В «правдинских» фельетонах Ильфа и Петрова все эти качества, как в фокусе, собирались в обобщенной фигуре некоего «человека из ведомости», себялюбца, не интересующегося ничем, кроме самого себя (и ближайших родственников — не дальше второго колена), связанного с коллективом исключительно ведомостью на жалованье. Образ «человека из ведомости» многолик. Это он, сделавшись неким швейным начальником, спускает «на низовку» директиву о том, чтобы платья были с бантиками. И вот между животом и грудью пришивается уродливый «директивный бантик». Это он, под именем редактора Саванарыло, ханжески требует от художника «свести на нет» грудь у девушки, изображенной на плакате, потому что грудь — это, знаете ли, неприлично.

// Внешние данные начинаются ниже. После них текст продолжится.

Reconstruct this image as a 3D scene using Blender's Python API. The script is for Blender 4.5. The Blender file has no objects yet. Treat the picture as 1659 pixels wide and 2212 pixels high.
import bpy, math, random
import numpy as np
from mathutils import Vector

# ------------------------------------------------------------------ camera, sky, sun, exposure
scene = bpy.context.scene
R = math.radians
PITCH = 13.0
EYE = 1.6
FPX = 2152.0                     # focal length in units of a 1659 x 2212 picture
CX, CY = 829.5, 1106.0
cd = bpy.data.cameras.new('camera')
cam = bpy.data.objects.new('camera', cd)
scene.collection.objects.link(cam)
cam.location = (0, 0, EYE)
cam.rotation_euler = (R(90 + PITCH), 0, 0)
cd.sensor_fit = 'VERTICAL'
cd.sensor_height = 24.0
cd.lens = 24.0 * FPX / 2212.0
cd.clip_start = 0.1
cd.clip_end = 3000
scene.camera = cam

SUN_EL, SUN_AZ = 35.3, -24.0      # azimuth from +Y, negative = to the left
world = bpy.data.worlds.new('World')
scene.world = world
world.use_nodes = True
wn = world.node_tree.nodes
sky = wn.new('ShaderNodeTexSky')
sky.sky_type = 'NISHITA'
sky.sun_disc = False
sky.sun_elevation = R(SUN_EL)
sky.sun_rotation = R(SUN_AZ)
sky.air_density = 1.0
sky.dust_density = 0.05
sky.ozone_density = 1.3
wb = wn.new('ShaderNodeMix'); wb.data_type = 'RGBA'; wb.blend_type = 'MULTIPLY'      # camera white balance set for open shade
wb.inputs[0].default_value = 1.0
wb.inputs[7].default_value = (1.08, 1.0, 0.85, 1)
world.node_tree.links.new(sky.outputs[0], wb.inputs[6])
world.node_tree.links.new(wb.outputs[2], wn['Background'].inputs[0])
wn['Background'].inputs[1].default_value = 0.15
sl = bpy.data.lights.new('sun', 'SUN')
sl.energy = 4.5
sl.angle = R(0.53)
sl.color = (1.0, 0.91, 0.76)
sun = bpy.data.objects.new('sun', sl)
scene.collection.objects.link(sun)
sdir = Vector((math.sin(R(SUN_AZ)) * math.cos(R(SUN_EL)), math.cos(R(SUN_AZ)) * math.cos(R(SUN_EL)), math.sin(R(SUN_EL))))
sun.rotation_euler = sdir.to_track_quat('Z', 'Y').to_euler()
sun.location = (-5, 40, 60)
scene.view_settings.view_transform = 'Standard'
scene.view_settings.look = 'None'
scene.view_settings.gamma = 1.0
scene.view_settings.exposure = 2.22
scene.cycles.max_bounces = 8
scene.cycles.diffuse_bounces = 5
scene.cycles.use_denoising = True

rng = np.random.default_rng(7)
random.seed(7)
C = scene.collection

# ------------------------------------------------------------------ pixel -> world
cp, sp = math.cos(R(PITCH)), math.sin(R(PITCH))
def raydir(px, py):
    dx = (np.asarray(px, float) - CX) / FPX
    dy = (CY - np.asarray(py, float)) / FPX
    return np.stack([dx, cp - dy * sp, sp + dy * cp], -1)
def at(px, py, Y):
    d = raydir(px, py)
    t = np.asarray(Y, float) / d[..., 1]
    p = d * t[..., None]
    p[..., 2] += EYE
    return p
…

Это он, в обличье бабы-яги костяной ноги, занявшись организацией летнего отдыха трудящихся, предлагает создать для гуляющих родную производственную обстановку, вырыть в парке культуры и отдыха шахту глубиной в 30 метров и опускать туда в бадье пожилых шахтеров. Завидный проект полезного летнего аттракциона! И представьте радость отдыхающих, когда на дне шахты им еще вручат брошюру: «Доведем до общего сознанья вопросы здорового гулянья».
Но за человеком из ведомости водятся и более серьезные грехи. Он неуважительно обращается со стариками пенсионерами, отказывается уступить такси беременной женщине, которую срочно надо везти в родильный дом. К пришедшему за помощью посетителю канцелярист относится как к лицу подозреваемому, стараясь окружить его множеством формальностей. В любой области, где бы ни заводились такие черствые, безразличные люди, не исключая и среду деятелей искусства, от них был один только ущерб и сплошное огорчение. Даже в самые радостные и торжественные минуты — свадьбы, рождения ребенка, окончания романа или поэмы, когда мир кажется человеку лучше и прекрасней, — над его ухом неожиданно раздавался скрипучий голос угрюмого канцеляриста. Что может быть обычней, проще такой истории: молодой московский доктор, проводя свой отпуск на берегу Черного моря, влюбился в юную одесситку, женился на ней и привез в Москву. Но дальше на сцену явилась костяная нога, и все оказалось фантастически сложно. Люсю не разрешали прописать в Москве. После долгих мытарств доктор схватил жену за руку и привел в милицию.
« — Вот,— сказал он, показывая пальцем на жену.
— Что вот? — спросил его делопроизводитель, поправляя на голове войлочную каску.
— Любимое существо.
— Ну и что же?
— Я обожаю это существо и прошу его прописать на моей площади.
Произошла тяжелая сцена. Она ничего не добавила к тому, что нам уже известно.